Siegel’s “associate” Smiley was also involved in what papers at the time called “one of Hollywood’s wildest off-the-screen slugfests,” at the Sunset Tower. A jealous Tommy Dorsey reportedly pummeled husky film hero (“Hurricane”) Jon Hall after the actor, according to a Los Angeles Times story, “paid undue attention to (the bandleader’s) actress-wife Pat Dane” at a raucous nightcap party at the Dorsey apartment.

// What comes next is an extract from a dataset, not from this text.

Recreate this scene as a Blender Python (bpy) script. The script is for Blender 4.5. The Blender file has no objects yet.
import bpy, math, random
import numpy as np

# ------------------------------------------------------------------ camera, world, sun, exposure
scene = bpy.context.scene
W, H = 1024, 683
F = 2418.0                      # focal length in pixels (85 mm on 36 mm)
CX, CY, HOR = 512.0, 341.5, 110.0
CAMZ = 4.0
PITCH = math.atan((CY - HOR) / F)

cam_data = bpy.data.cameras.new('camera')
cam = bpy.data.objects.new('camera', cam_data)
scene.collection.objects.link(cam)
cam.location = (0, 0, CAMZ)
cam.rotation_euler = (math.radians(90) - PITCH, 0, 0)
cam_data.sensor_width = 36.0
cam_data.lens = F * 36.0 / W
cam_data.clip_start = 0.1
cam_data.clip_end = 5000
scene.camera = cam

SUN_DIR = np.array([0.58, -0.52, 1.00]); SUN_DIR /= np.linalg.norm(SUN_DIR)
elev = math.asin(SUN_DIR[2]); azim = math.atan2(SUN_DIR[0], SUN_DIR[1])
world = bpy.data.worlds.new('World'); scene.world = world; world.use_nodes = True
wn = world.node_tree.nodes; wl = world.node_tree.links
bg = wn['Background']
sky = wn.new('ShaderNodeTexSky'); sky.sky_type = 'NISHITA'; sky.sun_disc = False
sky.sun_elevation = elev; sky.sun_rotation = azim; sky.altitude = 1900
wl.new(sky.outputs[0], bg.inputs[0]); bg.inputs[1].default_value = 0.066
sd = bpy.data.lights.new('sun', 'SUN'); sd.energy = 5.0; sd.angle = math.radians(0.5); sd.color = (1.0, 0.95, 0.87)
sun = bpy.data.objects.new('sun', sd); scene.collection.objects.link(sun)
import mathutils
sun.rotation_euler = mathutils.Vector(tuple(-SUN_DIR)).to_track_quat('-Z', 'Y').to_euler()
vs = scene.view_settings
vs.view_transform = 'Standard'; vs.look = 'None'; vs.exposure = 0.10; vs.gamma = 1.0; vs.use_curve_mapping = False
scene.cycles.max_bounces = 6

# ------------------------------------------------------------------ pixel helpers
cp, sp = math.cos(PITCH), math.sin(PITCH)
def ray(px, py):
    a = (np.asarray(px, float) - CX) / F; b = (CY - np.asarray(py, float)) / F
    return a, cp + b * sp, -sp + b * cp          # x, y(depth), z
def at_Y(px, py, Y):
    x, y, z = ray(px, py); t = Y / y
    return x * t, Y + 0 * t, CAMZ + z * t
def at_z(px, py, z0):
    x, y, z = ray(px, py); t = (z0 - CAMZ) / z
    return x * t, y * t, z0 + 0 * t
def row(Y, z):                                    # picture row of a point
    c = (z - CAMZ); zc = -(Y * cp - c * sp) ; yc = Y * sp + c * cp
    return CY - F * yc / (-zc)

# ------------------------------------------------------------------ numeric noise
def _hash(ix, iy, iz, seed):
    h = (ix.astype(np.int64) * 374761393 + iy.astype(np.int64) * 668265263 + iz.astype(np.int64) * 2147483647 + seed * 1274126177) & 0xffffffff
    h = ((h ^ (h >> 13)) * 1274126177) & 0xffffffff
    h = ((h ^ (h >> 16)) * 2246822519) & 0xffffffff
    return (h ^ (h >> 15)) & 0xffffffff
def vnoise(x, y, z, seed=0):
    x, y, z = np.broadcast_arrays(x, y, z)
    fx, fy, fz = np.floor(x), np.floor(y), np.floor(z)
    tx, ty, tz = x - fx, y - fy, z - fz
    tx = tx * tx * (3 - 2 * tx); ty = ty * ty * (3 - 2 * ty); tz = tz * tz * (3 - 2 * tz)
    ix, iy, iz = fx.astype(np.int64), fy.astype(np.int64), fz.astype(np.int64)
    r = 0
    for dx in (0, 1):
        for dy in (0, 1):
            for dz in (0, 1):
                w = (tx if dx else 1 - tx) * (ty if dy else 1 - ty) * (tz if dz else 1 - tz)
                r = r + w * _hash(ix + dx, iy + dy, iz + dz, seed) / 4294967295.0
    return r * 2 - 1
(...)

The Times reported that actor Eddie Norris (former husband of actress Ann Sheridan) “darn near got killed . . . during the celebrity-infested brawl . . . when he tried to act as peacemaker” between Dorsey and Hall, who “came out of the fracas with his classic nose almost severed from his suntanned face.” None of the articles specifically mention the Sunset Tower (“Sunset Plaza apartment” or “swank Sunset Strip apartment” is written) but Smiley is mentioned as Dorsey’s next-door neighbor and was said to have been the knife-man in the incident. Unless Smiley moved between the time he was arrested with Siegel in June of 1944 and the August ’44 brawl, the Tower is the site what came to be known as the Battle of the Balcony.
Another dicey tidbit about the building: “It was notorious for having the best-kept call girls in Hollywood,” says actress Sondra Currie, who was one of the building’s last residents. “Even my father looked at me funny when I first moved in. It took some convincing to ease his mind.”